‘Confusing’ was the word I heard most often as the audience was leaving the King’s Theatre after Sunday’s performance of The Wind-Up Bird Chronicle. And I’d have to agree with the description.

Which is ironic, because the novel by cult Japanese writer Haruki Murakami, on which the play is based, is gloriously clear in its writing – there’s little doubt as to the events taking place, even if the book’s themes, or what it all means, remain elusive. Jobless Toru Okada has lost his wife and his cat, and after setting out on a search for both, encounters a strange teenager, a military veteran with a shocking tale to tell, a powerful, sinister politician, a prostitute of the mind, and a deep, forbidding well.
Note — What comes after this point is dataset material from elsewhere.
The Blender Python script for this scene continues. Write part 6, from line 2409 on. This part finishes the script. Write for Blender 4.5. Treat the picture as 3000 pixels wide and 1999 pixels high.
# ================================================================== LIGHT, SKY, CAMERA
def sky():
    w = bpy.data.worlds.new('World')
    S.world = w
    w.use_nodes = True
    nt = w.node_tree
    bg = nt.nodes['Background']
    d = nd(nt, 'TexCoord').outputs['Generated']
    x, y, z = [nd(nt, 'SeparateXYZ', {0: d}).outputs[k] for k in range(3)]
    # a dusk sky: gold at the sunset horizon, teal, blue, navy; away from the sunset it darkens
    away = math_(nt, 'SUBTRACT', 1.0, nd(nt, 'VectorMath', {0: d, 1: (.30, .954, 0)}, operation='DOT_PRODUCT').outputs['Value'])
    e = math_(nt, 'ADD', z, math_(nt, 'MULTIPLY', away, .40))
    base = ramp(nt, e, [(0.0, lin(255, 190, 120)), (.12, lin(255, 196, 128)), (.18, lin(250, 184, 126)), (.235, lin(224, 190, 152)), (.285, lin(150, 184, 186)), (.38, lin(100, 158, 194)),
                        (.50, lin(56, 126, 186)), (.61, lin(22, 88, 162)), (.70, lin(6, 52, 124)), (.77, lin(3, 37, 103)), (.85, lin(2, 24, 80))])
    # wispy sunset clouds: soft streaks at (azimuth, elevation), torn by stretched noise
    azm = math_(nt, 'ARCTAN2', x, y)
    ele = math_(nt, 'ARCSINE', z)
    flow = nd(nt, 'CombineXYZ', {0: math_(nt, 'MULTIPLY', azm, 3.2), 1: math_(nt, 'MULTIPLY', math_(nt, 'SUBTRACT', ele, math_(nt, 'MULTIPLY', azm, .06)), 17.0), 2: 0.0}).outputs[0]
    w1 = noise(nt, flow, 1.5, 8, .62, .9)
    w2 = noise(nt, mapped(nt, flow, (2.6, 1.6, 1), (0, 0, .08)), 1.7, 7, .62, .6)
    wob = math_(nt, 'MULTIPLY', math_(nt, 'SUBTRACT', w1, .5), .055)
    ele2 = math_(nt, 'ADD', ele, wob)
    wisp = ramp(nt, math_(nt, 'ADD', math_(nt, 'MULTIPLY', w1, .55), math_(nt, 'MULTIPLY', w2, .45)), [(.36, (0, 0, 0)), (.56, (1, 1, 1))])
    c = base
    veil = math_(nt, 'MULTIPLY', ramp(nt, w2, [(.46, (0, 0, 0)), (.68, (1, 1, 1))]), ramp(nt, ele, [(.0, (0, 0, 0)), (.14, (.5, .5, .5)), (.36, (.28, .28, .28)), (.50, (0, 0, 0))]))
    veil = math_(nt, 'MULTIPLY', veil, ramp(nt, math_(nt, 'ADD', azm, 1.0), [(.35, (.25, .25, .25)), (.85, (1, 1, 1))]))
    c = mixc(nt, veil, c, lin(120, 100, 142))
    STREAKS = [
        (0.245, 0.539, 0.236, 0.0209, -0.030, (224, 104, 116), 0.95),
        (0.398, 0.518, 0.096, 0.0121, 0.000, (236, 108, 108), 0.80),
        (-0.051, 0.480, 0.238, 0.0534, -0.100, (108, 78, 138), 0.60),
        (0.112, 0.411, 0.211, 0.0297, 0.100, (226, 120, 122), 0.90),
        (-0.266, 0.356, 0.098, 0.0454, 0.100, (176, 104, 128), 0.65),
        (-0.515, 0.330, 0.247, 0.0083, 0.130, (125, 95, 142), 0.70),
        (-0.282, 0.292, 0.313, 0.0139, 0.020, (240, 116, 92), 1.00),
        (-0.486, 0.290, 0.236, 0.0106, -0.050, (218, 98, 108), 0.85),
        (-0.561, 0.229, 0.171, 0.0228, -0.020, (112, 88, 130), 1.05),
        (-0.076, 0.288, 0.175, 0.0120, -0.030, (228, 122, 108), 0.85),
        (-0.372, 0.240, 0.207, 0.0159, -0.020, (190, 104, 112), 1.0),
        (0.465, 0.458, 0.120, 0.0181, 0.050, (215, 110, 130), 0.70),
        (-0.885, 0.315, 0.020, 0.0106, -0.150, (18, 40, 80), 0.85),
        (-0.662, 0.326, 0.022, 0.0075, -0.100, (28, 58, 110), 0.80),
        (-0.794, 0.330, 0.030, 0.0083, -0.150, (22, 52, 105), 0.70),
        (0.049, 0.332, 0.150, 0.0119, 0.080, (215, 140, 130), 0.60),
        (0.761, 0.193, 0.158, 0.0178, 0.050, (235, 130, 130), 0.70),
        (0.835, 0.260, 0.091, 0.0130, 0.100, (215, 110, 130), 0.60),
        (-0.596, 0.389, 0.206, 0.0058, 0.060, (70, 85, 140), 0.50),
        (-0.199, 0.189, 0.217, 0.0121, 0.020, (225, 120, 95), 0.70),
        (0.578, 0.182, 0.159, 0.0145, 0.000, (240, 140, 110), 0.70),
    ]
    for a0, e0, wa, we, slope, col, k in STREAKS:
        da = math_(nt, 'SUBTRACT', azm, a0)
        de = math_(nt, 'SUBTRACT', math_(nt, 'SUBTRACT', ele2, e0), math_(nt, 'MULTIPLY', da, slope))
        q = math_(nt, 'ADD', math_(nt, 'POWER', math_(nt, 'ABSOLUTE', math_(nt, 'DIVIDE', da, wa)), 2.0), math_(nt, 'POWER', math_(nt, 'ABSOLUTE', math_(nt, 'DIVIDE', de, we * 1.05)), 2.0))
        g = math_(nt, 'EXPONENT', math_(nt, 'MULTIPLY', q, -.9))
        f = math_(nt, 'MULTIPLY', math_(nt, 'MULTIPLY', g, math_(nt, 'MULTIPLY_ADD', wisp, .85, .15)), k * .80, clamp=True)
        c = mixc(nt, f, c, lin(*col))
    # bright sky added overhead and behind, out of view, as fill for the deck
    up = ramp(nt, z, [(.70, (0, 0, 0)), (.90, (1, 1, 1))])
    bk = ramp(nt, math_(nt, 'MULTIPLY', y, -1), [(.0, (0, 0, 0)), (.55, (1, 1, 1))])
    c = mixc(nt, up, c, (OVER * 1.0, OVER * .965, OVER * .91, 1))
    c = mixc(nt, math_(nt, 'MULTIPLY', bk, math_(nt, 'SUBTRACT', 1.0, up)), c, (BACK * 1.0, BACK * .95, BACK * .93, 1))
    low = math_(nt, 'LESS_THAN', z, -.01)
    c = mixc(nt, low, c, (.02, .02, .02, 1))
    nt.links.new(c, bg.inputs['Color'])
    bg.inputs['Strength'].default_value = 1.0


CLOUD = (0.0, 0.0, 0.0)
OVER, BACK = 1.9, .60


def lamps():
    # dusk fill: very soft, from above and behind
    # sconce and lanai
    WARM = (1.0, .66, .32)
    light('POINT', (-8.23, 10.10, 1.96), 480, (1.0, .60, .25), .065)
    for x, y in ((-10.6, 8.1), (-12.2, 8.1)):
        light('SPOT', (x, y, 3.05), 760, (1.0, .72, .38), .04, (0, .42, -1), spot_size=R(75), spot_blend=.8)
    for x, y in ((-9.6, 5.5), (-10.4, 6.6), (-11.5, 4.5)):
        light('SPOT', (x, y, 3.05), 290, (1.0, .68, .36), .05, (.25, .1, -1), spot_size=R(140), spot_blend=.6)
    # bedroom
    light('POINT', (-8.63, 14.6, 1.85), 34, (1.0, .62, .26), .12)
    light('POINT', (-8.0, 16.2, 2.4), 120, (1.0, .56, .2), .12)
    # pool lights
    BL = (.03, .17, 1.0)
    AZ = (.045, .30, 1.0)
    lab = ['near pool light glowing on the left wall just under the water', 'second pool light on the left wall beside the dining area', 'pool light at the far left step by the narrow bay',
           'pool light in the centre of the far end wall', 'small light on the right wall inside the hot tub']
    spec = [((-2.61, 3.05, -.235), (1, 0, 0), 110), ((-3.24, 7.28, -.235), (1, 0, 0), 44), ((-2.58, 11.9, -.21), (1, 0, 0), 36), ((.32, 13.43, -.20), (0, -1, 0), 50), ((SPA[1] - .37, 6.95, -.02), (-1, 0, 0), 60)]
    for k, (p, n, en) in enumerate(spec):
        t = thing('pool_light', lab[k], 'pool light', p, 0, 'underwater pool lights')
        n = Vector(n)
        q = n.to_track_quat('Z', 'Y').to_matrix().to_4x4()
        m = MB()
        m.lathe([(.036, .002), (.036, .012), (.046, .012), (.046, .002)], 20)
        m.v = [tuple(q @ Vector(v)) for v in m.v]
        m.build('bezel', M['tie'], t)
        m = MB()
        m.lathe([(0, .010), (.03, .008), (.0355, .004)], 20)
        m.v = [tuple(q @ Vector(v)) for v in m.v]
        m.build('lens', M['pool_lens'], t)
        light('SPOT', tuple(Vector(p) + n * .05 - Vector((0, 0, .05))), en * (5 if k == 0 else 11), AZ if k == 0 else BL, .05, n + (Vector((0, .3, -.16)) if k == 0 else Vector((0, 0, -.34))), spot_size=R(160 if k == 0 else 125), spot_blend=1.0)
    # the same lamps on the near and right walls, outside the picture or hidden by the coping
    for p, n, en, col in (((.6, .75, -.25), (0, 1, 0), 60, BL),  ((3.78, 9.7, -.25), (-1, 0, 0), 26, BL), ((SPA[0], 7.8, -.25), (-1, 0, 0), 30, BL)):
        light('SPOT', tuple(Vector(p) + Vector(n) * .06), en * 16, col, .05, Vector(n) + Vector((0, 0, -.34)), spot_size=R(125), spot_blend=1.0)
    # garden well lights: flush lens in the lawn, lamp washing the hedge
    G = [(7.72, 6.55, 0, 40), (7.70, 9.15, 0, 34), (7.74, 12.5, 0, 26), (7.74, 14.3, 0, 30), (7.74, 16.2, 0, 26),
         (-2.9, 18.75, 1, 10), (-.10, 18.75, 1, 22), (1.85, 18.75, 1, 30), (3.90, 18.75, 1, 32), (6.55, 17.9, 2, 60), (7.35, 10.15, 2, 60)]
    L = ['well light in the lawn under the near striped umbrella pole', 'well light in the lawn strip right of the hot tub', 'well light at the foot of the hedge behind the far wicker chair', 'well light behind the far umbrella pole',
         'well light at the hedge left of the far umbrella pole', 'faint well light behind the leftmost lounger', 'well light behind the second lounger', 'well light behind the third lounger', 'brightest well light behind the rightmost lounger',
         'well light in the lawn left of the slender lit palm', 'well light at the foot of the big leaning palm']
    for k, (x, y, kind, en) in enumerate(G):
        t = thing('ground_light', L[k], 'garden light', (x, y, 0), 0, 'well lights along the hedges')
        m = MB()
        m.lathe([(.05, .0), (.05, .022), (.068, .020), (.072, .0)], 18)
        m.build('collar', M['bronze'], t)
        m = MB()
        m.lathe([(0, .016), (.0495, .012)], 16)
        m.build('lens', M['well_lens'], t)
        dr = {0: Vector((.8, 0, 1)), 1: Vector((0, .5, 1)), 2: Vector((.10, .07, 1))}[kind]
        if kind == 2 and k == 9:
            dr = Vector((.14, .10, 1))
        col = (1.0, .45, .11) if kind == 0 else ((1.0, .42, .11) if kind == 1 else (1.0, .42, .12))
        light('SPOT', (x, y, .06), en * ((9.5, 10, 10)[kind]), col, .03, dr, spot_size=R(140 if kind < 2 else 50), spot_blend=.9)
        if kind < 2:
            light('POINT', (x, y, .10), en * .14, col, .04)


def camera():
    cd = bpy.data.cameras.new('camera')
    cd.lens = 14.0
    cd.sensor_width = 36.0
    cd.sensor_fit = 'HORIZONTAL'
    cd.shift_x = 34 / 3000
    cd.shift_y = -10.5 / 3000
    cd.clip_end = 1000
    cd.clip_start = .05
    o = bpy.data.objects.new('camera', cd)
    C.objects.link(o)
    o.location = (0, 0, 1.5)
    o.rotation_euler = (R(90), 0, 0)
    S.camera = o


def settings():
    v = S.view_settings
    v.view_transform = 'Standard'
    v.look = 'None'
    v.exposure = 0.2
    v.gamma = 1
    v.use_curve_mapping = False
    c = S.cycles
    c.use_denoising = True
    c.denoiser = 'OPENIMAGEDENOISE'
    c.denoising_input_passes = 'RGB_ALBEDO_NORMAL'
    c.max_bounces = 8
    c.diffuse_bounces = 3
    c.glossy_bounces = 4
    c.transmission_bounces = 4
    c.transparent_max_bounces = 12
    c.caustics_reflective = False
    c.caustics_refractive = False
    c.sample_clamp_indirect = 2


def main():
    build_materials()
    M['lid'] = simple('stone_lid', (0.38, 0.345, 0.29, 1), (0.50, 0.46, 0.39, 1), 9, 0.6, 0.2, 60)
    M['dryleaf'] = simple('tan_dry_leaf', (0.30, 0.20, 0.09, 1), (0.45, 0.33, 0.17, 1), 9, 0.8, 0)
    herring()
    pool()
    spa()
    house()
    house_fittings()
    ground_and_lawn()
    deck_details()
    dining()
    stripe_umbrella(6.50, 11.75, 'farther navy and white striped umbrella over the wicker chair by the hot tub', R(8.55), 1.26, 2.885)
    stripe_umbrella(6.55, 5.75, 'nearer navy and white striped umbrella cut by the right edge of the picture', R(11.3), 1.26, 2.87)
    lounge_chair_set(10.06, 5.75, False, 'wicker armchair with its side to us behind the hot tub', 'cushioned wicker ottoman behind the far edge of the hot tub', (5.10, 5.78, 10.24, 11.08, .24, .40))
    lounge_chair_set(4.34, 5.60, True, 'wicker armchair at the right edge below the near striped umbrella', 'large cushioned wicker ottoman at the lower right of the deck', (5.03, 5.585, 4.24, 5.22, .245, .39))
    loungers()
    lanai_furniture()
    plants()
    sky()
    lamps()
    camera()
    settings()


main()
Stephen Earnhart’s stage adaptation has been seven years in the making, and it is a feast of theatrical effects: video projections on everything from the whole stage to a small fish tank, puppetry, live music, dance, striking lighting, even Japanese game shows. It’s like a combination of David Lynch, Robert Wilson and Robert Lepage, and nothing if not spectacular.

But amid the visual trickery, the simple necessities of storytelling and of engaging with the audience have been lost. We flounder when attempting to piece events together, and we feel little sympathy for (or interest in) the characters on stage.

Which is a great shame, because there are some excellent performances here, and some beautiful touches to the staging. But if more dramatic weight had been placed on narrative clarity and emotional impact, it could have been a truly meaningful show.